Tokyo Governor Yuriko Koike delivers her speech during an inauguration press conference on her new political party, "Party of Hope", in Tokyo on September 27, 2017.

Tokyo Governor Yuriko Koike Wednesday formally launched a new party promising conservative reform, stepping up her challenge to Prime Minister Shinzo Abe and adding to uncertainty about the outlook for a general election widely expected next month.

But the former ruling party lawmaker, who is already upstaging Abe in the media, said she herself would not seek a seat in parliament’s lower house.

Abe said on Monday he would call the snap election to reset his mandate, betting that his Liberal Democratic Party and junior coalition party can keep their majority in parliament’s lower house, where they hold a two-thirds “super majority.” He will dissolve the lower house today for a vote expected on October 22.

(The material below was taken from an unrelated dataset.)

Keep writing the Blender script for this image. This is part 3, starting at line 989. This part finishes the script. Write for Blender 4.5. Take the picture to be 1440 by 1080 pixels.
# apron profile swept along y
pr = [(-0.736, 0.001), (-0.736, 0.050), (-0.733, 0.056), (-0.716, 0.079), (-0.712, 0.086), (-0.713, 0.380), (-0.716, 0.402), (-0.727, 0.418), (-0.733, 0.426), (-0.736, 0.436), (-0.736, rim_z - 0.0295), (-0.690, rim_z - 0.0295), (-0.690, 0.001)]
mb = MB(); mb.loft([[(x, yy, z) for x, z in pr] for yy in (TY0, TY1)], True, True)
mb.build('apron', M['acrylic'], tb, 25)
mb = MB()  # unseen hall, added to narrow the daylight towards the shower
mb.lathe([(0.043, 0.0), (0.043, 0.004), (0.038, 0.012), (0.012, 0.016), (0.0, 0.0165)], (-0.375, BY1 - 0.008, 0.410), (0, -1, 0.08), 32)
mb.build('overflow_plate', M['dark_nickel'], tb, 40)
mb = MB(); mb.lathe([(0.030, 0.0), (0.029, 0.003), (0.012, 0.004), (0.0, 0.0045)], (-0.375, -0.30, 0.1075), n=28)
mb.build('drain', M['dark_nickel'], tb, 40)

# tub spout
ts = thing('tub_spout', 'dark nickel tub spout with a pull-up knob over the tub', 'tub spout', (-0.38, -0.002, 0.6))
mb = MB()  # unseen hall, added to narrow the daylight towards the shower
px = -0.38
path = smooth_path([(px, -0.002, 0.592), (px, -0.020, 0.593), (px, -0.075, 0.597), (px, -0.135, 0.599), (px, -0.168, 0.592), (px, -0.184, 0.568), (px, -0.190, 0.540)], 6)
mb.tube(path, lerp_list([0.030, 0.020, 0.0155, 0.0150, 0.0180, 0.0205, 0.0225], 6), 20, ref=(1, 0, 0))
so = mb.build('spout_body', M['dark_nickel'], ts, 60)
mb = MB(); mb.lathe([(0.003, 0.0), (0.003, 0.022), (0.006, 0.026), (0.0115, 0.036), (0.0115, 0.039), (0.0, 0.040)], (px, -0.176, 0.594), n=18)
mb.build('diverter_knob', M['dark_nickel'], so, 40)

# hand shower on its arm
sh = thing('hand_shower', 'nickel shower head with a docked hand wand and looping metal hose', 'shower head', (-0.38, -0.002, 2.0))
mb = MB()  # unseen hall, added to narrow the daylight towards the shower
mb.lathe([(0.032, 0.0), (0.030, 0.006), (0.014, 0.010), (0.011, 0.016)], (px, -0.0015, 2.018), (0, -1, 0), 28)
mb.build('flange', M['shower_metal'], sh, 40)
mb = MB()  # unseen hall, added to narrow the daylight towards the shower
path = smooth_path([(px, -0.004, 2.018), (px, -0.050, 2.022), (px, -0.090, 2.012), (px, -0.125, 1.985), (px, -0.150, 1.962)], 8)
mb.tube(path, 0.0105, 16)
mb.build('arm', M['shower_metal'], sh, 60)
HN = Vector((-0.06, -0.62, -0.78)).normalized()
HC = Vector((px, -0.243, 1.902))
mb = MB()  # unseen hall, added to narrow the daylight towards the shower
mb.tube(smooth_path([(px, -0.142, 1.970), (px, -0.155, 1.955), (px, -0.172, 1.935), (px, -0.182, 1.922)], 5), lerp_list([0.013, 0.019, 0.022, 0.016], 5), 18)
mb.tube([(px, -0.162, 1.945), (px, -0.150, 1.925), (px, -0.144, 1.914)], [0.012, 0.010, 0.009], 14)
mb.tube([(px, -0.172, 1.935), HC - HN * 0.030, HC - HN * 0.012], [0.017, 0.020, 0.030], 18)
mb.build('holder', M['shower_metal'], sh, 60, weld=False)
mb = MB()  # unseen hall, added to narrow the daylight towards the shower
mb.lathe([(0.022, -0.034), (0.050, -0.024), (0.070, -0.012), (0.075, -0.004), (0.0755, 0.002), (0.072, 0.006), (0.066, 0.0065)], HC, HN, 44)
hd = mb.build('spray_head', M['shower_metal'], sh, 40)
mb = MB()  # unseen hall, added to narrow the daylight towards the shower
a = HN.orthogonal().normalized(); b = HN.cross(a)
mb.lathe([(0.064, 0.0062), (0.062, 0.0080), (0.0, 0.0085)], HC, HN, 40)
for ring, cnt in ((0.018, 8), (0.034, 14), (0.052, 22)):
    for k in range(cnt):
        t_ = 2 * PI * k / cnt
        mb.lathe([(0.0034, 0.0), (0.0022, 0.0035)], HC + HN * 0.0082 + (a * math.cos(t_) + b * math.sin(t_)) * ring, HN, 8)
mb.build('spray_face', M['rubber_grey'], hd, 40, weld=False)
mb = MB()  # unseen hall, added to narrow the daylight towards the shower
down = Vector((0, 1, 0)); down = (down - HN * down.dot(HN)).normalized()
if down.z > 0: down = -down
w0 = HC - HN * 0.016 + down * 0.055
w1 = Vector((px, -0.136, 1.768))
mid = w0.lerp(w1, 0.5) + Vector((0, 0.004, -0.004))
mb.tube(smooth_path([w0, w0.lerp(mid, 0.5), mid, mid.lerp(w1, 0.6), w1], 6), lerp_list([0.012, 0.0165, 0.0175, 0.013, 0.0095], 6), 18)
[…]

At a news conference launching her “Party of Hope,” Koike, 65, repeated promises to form a party without ties to vested interests in order to “reset Japan.”

“If at this time we don’t reset Japan, we won’t be able to sufficiently protect our international competitiveness and national security,” said Koike, a former defense minister who quit the LDP this year.

Koike’s new party is staking out a policy space similar to that of the conservative LDP and the right-wing of the main opposition Democratic Party, a mixture of conservatives and liberals.

But her calls for open government, a freeze on a planned sales tax rise from 2019, an end to nuclear power and a promise to promote diversity give it a more populist tinge.